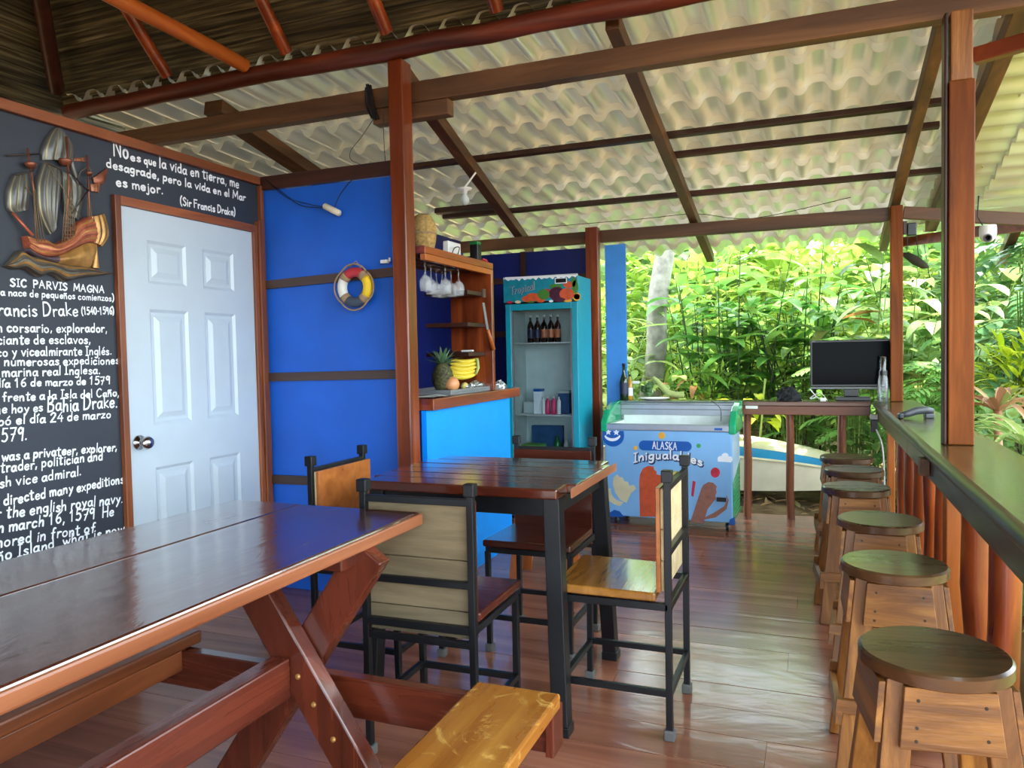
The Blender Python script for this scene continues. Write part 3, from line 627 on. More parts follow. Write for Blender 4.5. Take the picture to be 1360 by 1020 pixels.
bb = thing('back_bar_counter', 'narrow dark wooden bar shelf along the back railing', 'counter', (-.5, 6.15, .82))
mb = MB(); mb.box(-1.38, .392, 6.02, 6.26, .868, .90, 'counter_back'); part(mb, 'worktop', bb, bev=.004)
mb = MB(); mb.box(-1.38, .390, 6.035, 6.06, .80, .867, 'trimwood_x'); part(mb, 'fascia', bb, bev=.003)
mb = MB(); q = at(998, 540, y=6.015); mb.box(q.x-.045, q.x+.045, 6.026, 6.0345, q.z-.018, q.z+.018, 'white_plastic'); tag(part(mb, 'price_tag', bb, bev=.003), 'small white tag')
# ---- round balusters
def baluster(lb, x, y, r, z1, grp, seed, mt='redwood_z'):
    log('baluster', lb, 'baluster', (x, y, .0), (x+random.Random(seed).uniform(-.01, .01), y, z1), r*1.04, r, mt, grp, .007, 12, seed)
B = [(2.755, 'thick reddish log baluster behind the nearest round stool'), (3.165, 'log baluster just in front of the orange square post'), (3.92, 'first log baluster beyond the orange square post'), (4.22, 'second log baluster beyond the orange square post'), (4.66, 'third log baluster beyond the orange square post'), (5.12, 'fourth log baluster beyond the orange square post'), (5.58, 'last log baluster before the thin corner post')]
for i, (y, lb) in enumerate(B):
    if lb: baluster(lb, .555, y, .046 if y < 3.4 else .043, .85, 'round log balusters under the bar counter', i)
for i, (px, lb) in enumerate(((992, 'wavy log baluster half hidden behind the ice cream freezer'), (1050, 'slim log baluster in the open gap before the boat'), (1117, 'log baluster rising behind the farthest round stool'))):
    baluster(lb, at(px, 600, y=6.15).x, 6.15, .030, .865, 'log balusters under the back bar shelf', 20+i, 'trimwood_z')
# ---- dining table
dt = thing('dining_table', 'square dining table with glossy red-brown plank top on black steel legs', 'table', (-1.165, 2.77, 0))
DX0, DX1, DY0, DY1, DZ = -1.585, -.765, 2.415, 3.125, .84
mb = MB(); n = 6
def rr_outline(x0, x1, y0, y1, r):
    o = []
    for cx, cy, a in ((x1-r, y0+r, -90), (x1-r, y1-r, 0), (x0+r, y1-r, 90), (x0+r, y0+r, 180)):
        for k in range(5): t = radians(a+k*22.5); o.append((cx+r*cos(t), cy+r*sin(t)))
    return o
w = (DY1-DY0)/n
for k in range(n): mb.box(DX0+(.03 if k in (0, n-1) else .0), DX1-(.035 if k in (0, n-1) else .0), DY0+k*w, DY0+(k+1)*w-.001, DZ-.036, DZ-(.0006*(k % 2)), 'tabletop_dining')
part(mb, 'tabletop', dt, bev=.006)
mb = MB(); mb.box(DX1-.0005, DX1+.007, DY0+.04, DY1-.04, DZ-.035, DZ-.002, 'table_edge'); tag(part(mb, 'edge_strip', dt, bev=.003), 'lighter worn wooden edge strip')
mb = MB(); a0, a1, b0, b1, zz = DX0+.07, DX1-.07, DY0+.055, DY1-.055, DZ-.037
for q in ((a0, a1, b0-.012, b0+.012), (a0, a1, b1-.012, b1+.012), (a0-.012, a0+.012, b0, b1), (a1-.012, a1+.012, b0, b1)): mb.box(*q, zz-.065, zz, 'black_steel')
part(mb, 'apron', dt)
for sx, sy in ((1, -1), (1, 1), (-1, -1), (-1, 1)):
    tx = (a1 if sx > 0 else a0); ty = (b0 if sy < 0 else b1); mb = MB()
    mb.beam((tx+sx*.035, ty+sy*.04, .0), (tx+sx*.004, ty, zz-.001), .058, .058, 'black_steel', (0, 1, 0)); lg = part(mb, 'leg', dt, bev=.003)
    mb = MB(); mb.box(tx+sx*.035-.033, tx+sx*.035+.033, ty+sy*.04-.033, ty+sy*.04+.033, 0, .035, 'black_steel'); mb.xf(Matrix.Translation(-Vector(dt.location))); build(mb, 'foot_cap', lg, bev=.003)
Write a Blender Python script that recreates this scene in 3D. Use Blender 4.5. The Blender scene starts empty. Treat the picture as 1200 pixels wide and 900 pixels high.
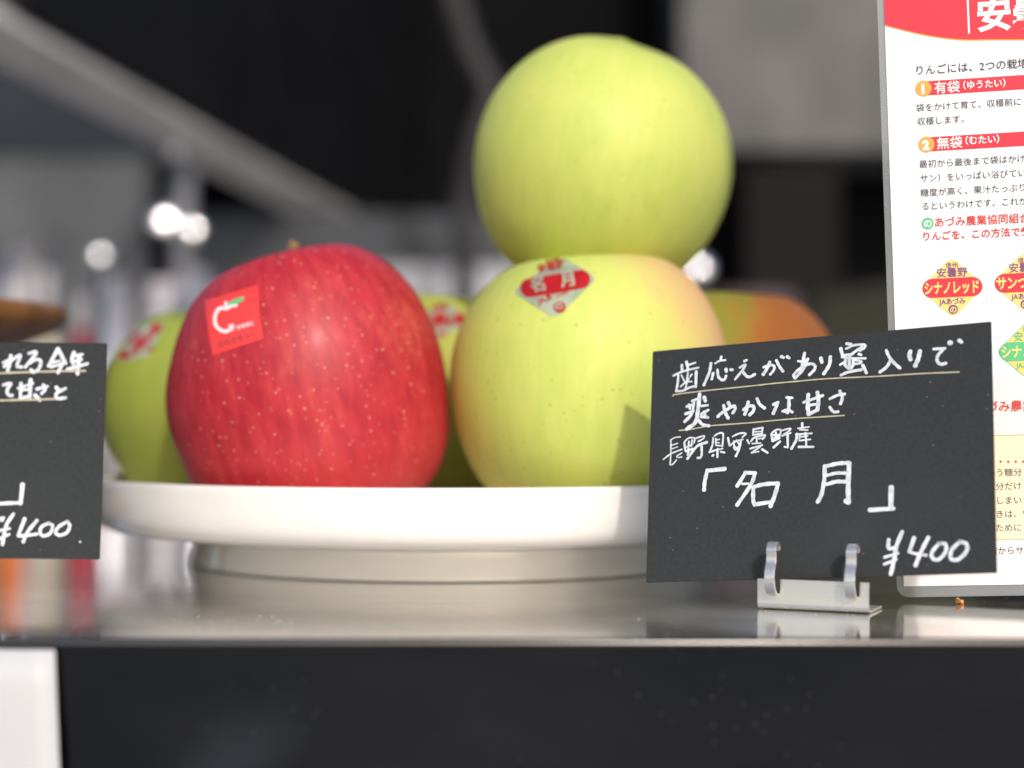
import bpy, bmesh, math, random
from mathutils import Vector, Matrix
from mathutils.bvhtree import BVHTree
random.seed(7)
R = math.radians
SC = bpy.context.scene
COL = SC.collection

# ------------------------------------------------------------------ camera, light, exposure
EYE, F = 0.048, 2000.0          # eye height over the ledge (m); focal length in photo pixels (1200 wide)
cd = bpy.data.cameras.new('camera')
cd.lens, cd.sensor_width, cd.shift_y = 60, 36, 0.0375
cd.clip_start, cd.clip_end = 0.02, 300
cd.dof.use_dof = True
cd.dof.focus_distance, cd.dof.aperture_fstop = 0.452, 5.1
cam = bpy.data.objects.new('camera', cd)
cam.location, cam.rotation_euler = (0, 0, EYE), (R(90), 0, 0)
COL.objects.link(cam)
SC.camera = cam

SUN = Vector((0.285, -0.958, 0.64)).normalized()
W = bpy.data.worlds.new('World')
SC.world = W
W.use_nodes = True
sky = W.node_tree.nodes.new('ShaderNodeTexSky')
sky.sky_type, sky.sun_disc = 'NISHITA', False
sky.air_density, sky.dust_density = 1.0, 2.6
sky.sun_elevation, sky.sun_rotation = math.asin(SUN.z), math.atan2(SUN.x, SUN.y)
W.node_tree.links.new(sky.outputs[0], W.node_tree.nodes['Background'].inputs[0])
W.node_tree.nodes['Background'].inputs[1].default_value = 0.15
sl = bpy.data.lights.new('sun', 'SUN')
sl.energy, sl.angle, sl.color = 2.0, R(2.5), (1, 0.965, 0.92)
sun = bpy.data.objects.new('sun', sl)
sun.rotation_euler = (-SUN).to_track_quat('-Z', 'Y').to_euler()
COL.objects.link(sun)
vs = SC.view_settings
vs.view_transform, vs.look, vs.exposure, vs.gamma = 'Standard', 'None', 0.13, 1.0
SC.cycles.use_denoising = True
SC.cycles.max_bounces = 10

# ------------------------------------------------------------------ helpers
def at(px, py, d):
    """a point of the place: photo pixel and distance along the view"""
    return Vector(((px - 600) / F * d, d, EYE - (py - 495) / F * d))

def link_mesh(name, bm, mat, parent=None, smooth=False, loc=None):
    me = bpy.data.meshes.new(name)
    if smooth:
        for f in bm.faces: f.smooth = True
    bm.to_mesh(me); bm.free()
    o = bpy.data.objects.new(name, me)
    if mat: me.materials.append(mat)
    COL.objects.link(o)
    if parent: o.parent = parent
    if loc is not None: o.location = loc
    return o

def tag(o, label, cat, group=None):
    o['label'], o['category'] = label, cat
    if group: o['group'] = group
    return o

def empty(name, loc, label, cat, group=None, rot=(0, 0, 0)):
    o = bpy.data.objects.new(name, None)
    o.location, o.rotation_euler = loc, rot
    o.empty_display_size = 0.02
    COL.objects.link(o)
    return tag(o, label, cat, group)

def box(bm, x0, x1, y0, y1, z0, z1, bev=0.0, seg=2):
    r = bmesh.ops.create_cube(bm, size=1)
    vv = r['verts']
    bmesh.ops.scale(bm, vec=(x1 - x0, y1 - y0, z1 - z0), verts=vv)
    bmesh.ops.translate(bm, vec=((x0 + x1) / 2, (y0 + y1) / 2, (z0 + z1) / 2), verts=vv)
    if bev:
        es = list({e for v in vv for e in v.link_edges})
        bmesh.ops.bevel(bm, geom=es, offset=bev, segments=seg, affect='EDGES', profile=0.5)
    return bm

def catmull(pts, n=6, closed=False):
    pts = [Vector(p) for p in pts]
    if len(pts) < 3: return pts
    out, N = [], len(pts)
    rng = N if closed else N - 1
    for i in range(rng):
        p1, p2 = pts[i], pts[(i + 1) % N]
        p0 = pts[i - 1] if (i > 0 or closed) else p1 * 2 - p2
        p3 = pts[(i + 2) % N] if (i + 2 < N or closed) else p2 * 2 - p1
        for k in range(n):
            t = k / n
            out.append(0.5 * ((2 * p1) + (p2 - p0) * t + (2 * p0 - 5 * p1 + 4 * p2 - p3) * t * t + (3 * p1 - p0 - 3 * p2 + p3) * t ** 3))
    if not closed: out.append(pts[-1])
    return out

def lathe(bm, prof, seg=96, center=(0, 0, 0)):
    cx, cy, cz = center
    rings = []
    for r, z in prof:
        if r < 1e-6: rings.append([bm.verts.new((cx, cy, cz + z))])
        else: rings.append([bm.verts.new((cx + r * math.cos(2 * math.pi * k / seg), cy + r * math.sin(2 * math.pi * k / seg), cz + z)) for k in range(seg)])
    for a, b in zip(rings, rings[1:]):
        for k in range(seg):
            k2 = (k + 1) % seg
            if len(a) == 1 and len(b) == 1: continue
            if len(a) == 1: bm.faces.new((a[0], b[k], b[k2]))
            elif len(b) == 1: bm.faces.new((a[k], a[k2], b[0]))
            else: bm.faces.new((a[k], a[k2], b[k2], b[k]))
    bmesh.ops.recalc_face_normals(bm, faces=bm.faces)
    return bm

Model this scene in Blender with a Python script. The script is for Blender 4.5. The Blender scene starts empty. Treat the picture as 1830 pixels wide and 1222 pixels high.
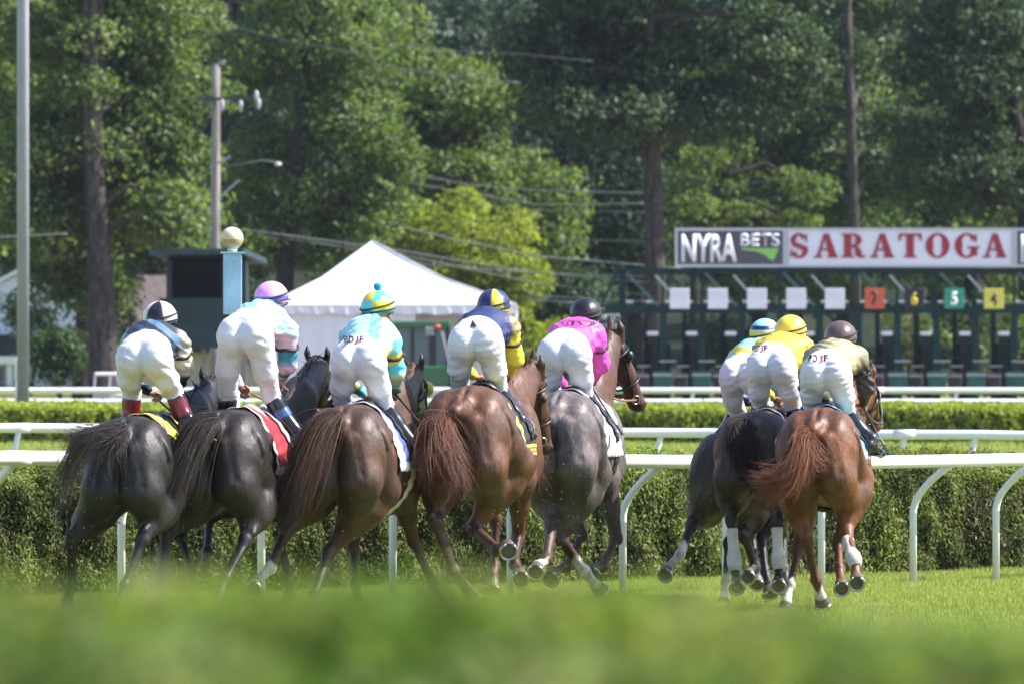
import bpy, bmesh, math, random
import numpy as np
from mathutils import Vector, Matrix
from mathutils.bvhtree import BVHTree
from math import radians as R_, sin, cos, pi, sqrt

# ------------------------------------------------------------------ camera, sky, sun, exposure
scene = bpy.context.scene
COL = scene.collection
F = 15250.0            # focal length in pixels of the 1830 px wide frame (300 mm lens)
EYE = 2.19             # camera height
HOR = 567.0            # row of the horizon
cam_d = bpy.data.cameras.new("camera"); cam = bpy.data.objects.new("camera", cam_d); COL.objects.link(cam)
cam.location = (0, 0, EYE); cam.rotation_euler = (R_(90), 0, 0)
cam_d.lens = 300.0; cam_d.sensor_width = 36.0; cam_d.sensor_fit = 'HORIZONTAL'
cam_d.shift_y = -(611 - HOR) / 1830.0
cam_d.clip_start = 0.5; cam_d.clip_end = 3000
cam_d.dof.use_dof = True; cam_d.dof.focus_distance = 61.5; cam_d.dof.aperture_fstop = 7.5
scene.camera = cam

SUN_AZ = 88.0     # degrees clockwise from the view direction (90 = from the right)
SUN_EL = 47.0
HAZE = 0.00008
world = bpy.data.worlds.new("World"); scene.world = world; world.use_nodes = True
wn = world.node_tree.nodes; wl = world.node_tree.links
for n in list(wn): wn.remove(n)
wo = wn.new('ShaderNodeOutputWorld'); wb = wn.new('ShaderNodeBackground'); sk = wn.new('ShaderNodeTexSky')
sk.sky_type = 'NISHITA'; sk.sun_disc = False; sk.sun_elevation = R_(SUN_EL); sk.sun_rotation = R_(SUN_AZ)
sk.air_density = 1.0; sk.dust_density = 1.0; sk.ozone_density = 1.0
wb.inputs['Strength'].default_value = 0.115
tint = wn.new('ShaderNodeMix'); tint.data_type = 'RGBA'; tint.blend_type = 'MULTIPLY'; tint.inputs[0].default_value = 1.0; tint.inputs[7].default_value = (1.0, .97, 1.05, 1)
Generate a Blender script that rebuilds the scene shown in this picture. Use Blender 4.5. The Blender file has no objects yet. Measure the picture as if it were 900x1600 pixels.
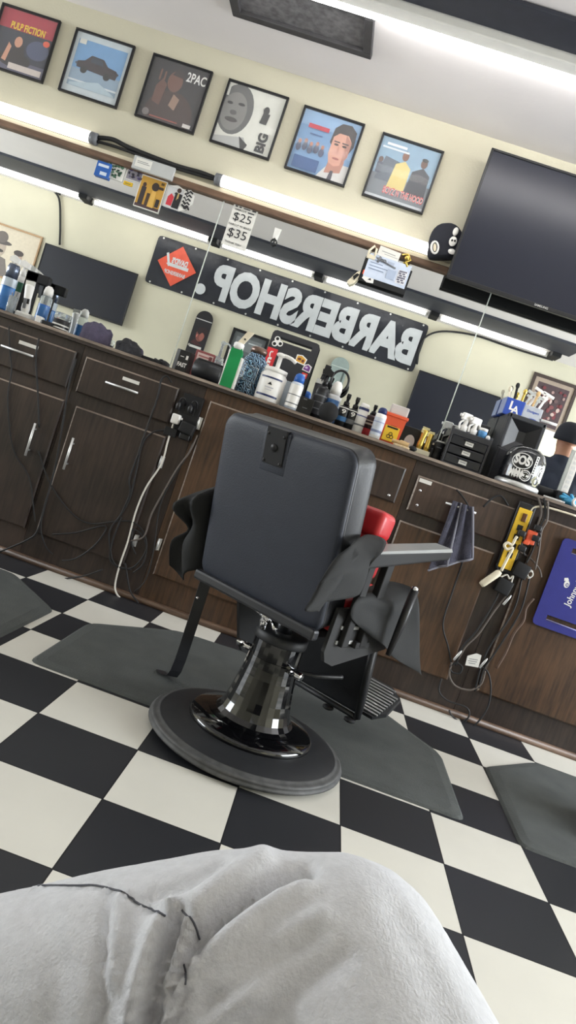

## [PROBLEM DESCRIPTION]
Both the line with "Write a Blender" and the line with "SC.cycles.max_bounces = 10" are included: reproduce them and every line between, exactly, with pictures omitted.

## [THE COMPLETED TASK]
Write a Blender Python script that recreates this scene in 3D. Use Blender 4.5. The Blender scene starts empty. Treat the picture as 1200 pixels wide and 900 pixels high.
import bpy, bmesh, math, random
from mathutils import Vector, Matrix
from mathutils.bvhtree import BVHTree
random.seed(7)
R = math.radians
SC = bpy.context.scene
COL = SC.collection

# ------------------------------------------------------------------ camera, light, exposure
EYE, F = 0.048, 2000.0          # eye height over the ledge (m); focal length in photo pixels (1200 wide)
cd = bpy.data.cameras.new('camera')
cd.lens, cd.sensor_width, cd.shift_y = 60, 36, 0.0375
cd.clip_start, cd.clip_end = 0.02, 300
cd.dof.use_dof = True
cd.dof.focus_distance, cd.dof.aperture_fstop = 0.452, 5.1
cam = bpy.data.objects.new('camera', cd)
cam.location, cam.rotation_euler = (0, 0, EYE), (R(90), 0, 0)
COL.objects.link(cam)
SC.camera = cam

SUN = Vector((0.285, -0.958, 0.64)).normalized()
W = bpy.data.worlds.new('World')
SC.world = W
W.use_nodes = True
sky = W.node_tree.nodes.new('ShaderNodeTexSky')
sky.sky_type, sky.sun_disc = 'NISHITA', False
sky.air_density, sky.dust_density = 1.0, 2.6
sky.sun_elevation, sky.sun_rotation = math.asin(SUN.z), math.atan2(SUN.x, SUN.y)
W.node_tree.links.new(sky.outputs[0], W.node_tree.nodes['Background'].inputs[0])
W.node_tree.nodes['Background'].inputs[1].default_value = 0.15
sl = bpy.data.lights.new('sun', 'SUN')
sl.energy, sl.angle, sl.color = 2.0, R(2.5), (1, 0.965, 0.92)
sun = bpy.data.objects.new('sun', sl)
sun.rotation_euler = (-SUN).to_track_quat('-Z', 'Y').to_euler()
COL.objects.link(sun)
vs = SC.view_settings
vs.view_transform, vs.look, vs.exposure, vs.gamma = 'Standard', 'None', 0.13, 1.0
SC.cycles.use_denoising = True
SC.cycles.max_bounces = 10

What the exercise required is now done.